— Start —
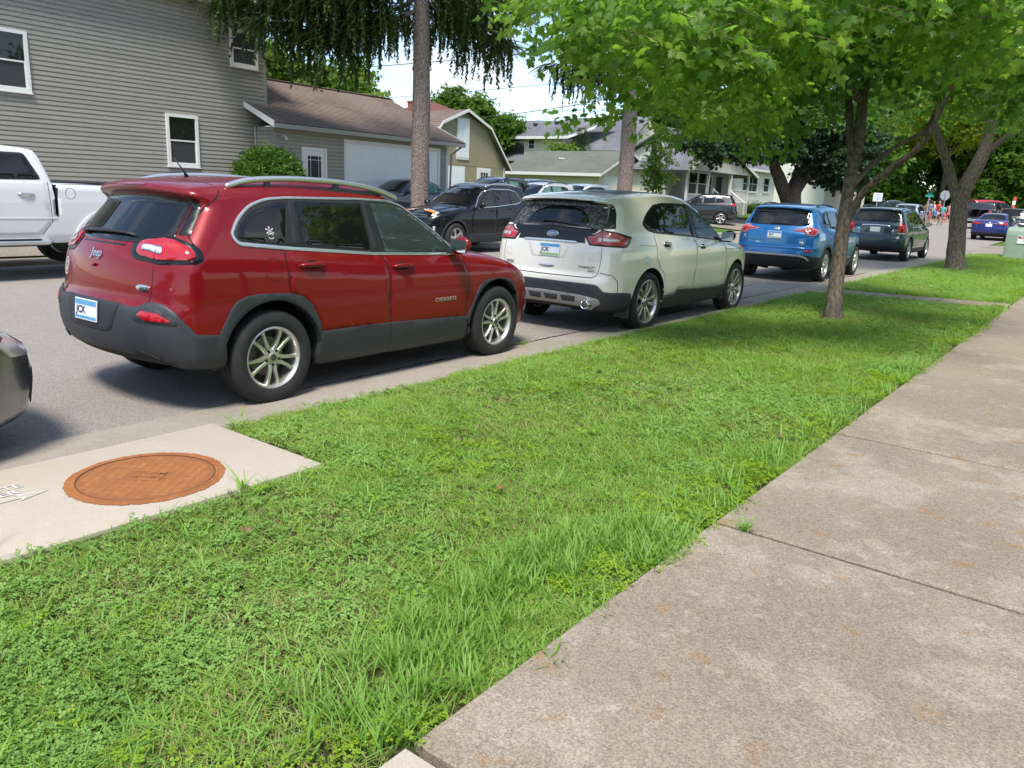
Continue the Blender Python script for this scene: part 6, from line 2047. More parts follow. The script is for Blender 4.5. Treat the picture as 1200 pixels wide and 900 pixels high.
M_SHBROWN = shingle_mat("brown_shingle", (.215, .165, .135), (.16, .118, .098), (.25, .20, .165))
M_SHGREEN = shingle_mat("grey_green_shingle", (.165, .18, .145), (.13, .145, .118), (.19, .20, .165))
M_SHGREY = shingle_mat("grey_shingle", (.16, .16, .17), (.12, .12, .13), (.19, .19, .20))

def roof_plane(name, e0, e1, r0, r1, mat, parent, course=.14, thick=.10, stepped=True):
    """stepped shingle courses between an eave e0-e1 and a ridge r0-r1, with a solid deck under them"""
    e0, e1, r0, r1 = map(Vector, (e0, e1, r0, r1))
    nrm = (e1 - e0).cross(r0 - e0).normalized()
    if nrm.z < 0: nrm = -nrm
    sl = ((r0 + r1) / 2 - (e0 + e1) / 2).length
    n = max(2, int(sl / course)) if stepped else 1
    V, Fc, UV = [], [], []
    for i in range(n):
        t0, t1 = i / n, min(1, (i + 1.0) / n)
        a, b = e0.lerp(r0, t0), e1.lerp(r1, t0)
        c, d = e1.lerp(r1, t1), e0.lerp(r0, t1)
        lift = nrm * (.012 if stepped else .0)
        k = len(V)
        V += [a, b, a + lift, b + lift, c + nrm * .001, d + nrm * .001]
        Fc += [(k, k + 1, k + 3, k + 2), (k + 2, k + 3, k + 4, k + 5)]
        la = (a - e0).length; w = (e1 - e0).length; o0 = (a - e0).dot((e1 - e0).normalized()); o1 = o0 + (b - a).length
        p0 = (d - e0).dot((e1 - e0).normalized()); p1 = p0 + (c - d).length
        UV += [[(o0, t0 * sl), (o1, t0 * sl), (o1, t0 * sl), (o0, t0 * sl)], [(o0, t0 * sl), (o1, t0 * sl), (p1, t1 * sl), (p0, t1 * sl)]]
    k = len(V)
    V += [e0 - nrm * thick, e1 - nrm * thick, r1 - nrm * thick, r0 - nrm * thick, e0, e1, r1, r0]
    Fc += [(k, k + 3, k + 2, k + 1), (k, k + 1, k + 5, k + 4), (k + 1, k + 2, k + 6, k + 5), (k + 3, k, k + 4, k + 7), (k + 2, k + 3, k + 7, k + 6)]
    UV += [[(0, 0)] * 4] * 5
    o = mesh_obj(name, V, Fc, mat, parent)
    bm = bmesh.new(); bm.from_mesh(o.data)
    bm.faces.ensure_lookup_table()
    ul = bm.loops.layers.uv.new("UVMap")
    for f, u in zip(bm.faces, UV):
        for lp, q in zip(f.loops, u):
            lp[ul].uv = q
    # outward
    for f in bm.faces[:2 * n]:
        f.normal_update()
    bm.to_mesh(o.data); bm.free()
    return o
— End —
Exercise goal:
Each line of the data is to be duplicated exactly; pictures stay out of the copy.

Final answer:
Continue the Blender Python script for this scene: part 6, from line 2047. More parts follow. The script is for Blender 4.5. Treat the picture as 1200 pixels wide and 900 pixels high.
M_SHBROWN = shingle_mat("brown_shingle", (.215, .165, .135), (.16, .118, .098), (.25, .20, .165))
M_SHGREEN = shingle_mat("grey_green_shingle", (.165, .18, .145), (.13, .145, .118), (.19, .20, .165))
M_SHGREY = shingle_mat("grey_shingle", (.16, .16, .17), (.12, .12, .13), (.19, .19, .20))

def roof_plane(name, e0, e1, r0, r1, mat, parent, course=.14, thick=.10, stepped=True):
    """stepped shingle courses between an eave e0-e1 and a ridge r0-r1, with a solid deck under them"""
    e0, e1, r0, r1 = map(Vector, (e0, e1, r0, r1))
    nrm = (e1 - e0).cross(r0 - e0).normalized()
    if nrm.z < 0: nrm = -nrm
    sl = ((r0 + r1) / 2 - (e0 + e1) / 2).length
    n = max(2, int(sl / course)) if stepped else 1
    V, Fc, UV = [], [], []
    for i in range(n):
        t0, t1 = i / n, min(1, (i + 1.0) / n)
        a, b = e0.lerp(r0, t0), e1.lerp(r1, t0)
        c, d = e1.lerp(r1, t1), e0.lerp(r0, t1)
        lift = nrm * (.012 if stepped else .0)
        k = len(V)
        V += [a, b, a + lift, b + lift, c + nrm * .001, d + nrm * .001]
        Fc += [(k, k + 1, k + 3, k + 2), (k + 2, k + 3, k + 4, k + 5)]
        la = (a - e0).length; w = (e1 - e0).length; o0 = (a - e0).dot((e1 - e0).normalized()); o1 = o0 + (b - a).length
        p0 = (d - e0).dot((e1 - e0).normalized()); p1 = p0 + (c - d).length
        UV += [[(o0, t0 * sl), (o1, t0 * sl), (o1, t0 * sl), (o0, t0 * sl)], [(o0, t0 * sl), (o1, t0 * sl), (p1, t1 * sl), (p0, t1 * sl)]]
    k = len(V)
    V += [e0 - nrm * thick, e1 - nrm * thick, r1 - nrm * thick, r0 - nrm * thick, e0, e1, r1, r0]
    Fc += [(k, k + 3, k + 2, k + 1), (k, k + 1, k + 5, k + 4), (k + 1, k + 2, k + 6, k + 5), (k + 3, k, k + 4, k + 7), (k + 2, k + 3, k + 7, k + 6)]
    UV += [[(0, 0)] * 4] * 5
    o = mesh_obj(name, V, Fc, mat, parent)
    bm = bmesh.new(); bm.from_mesh(o.data)
    bm.faces.ensure_lookup_table()
    ul = bm.loops.layers.uv.new("UVMap")
    for f, u in zip(bm.faces, UV):
        for lp, q in zip(f.loops, u):
            lp[ul].uv = q
    # outward
    for f in bm.faces[:2 * n]:
        f.normal_update()
    bm.to_mesh(o.data); bm.free()
    return o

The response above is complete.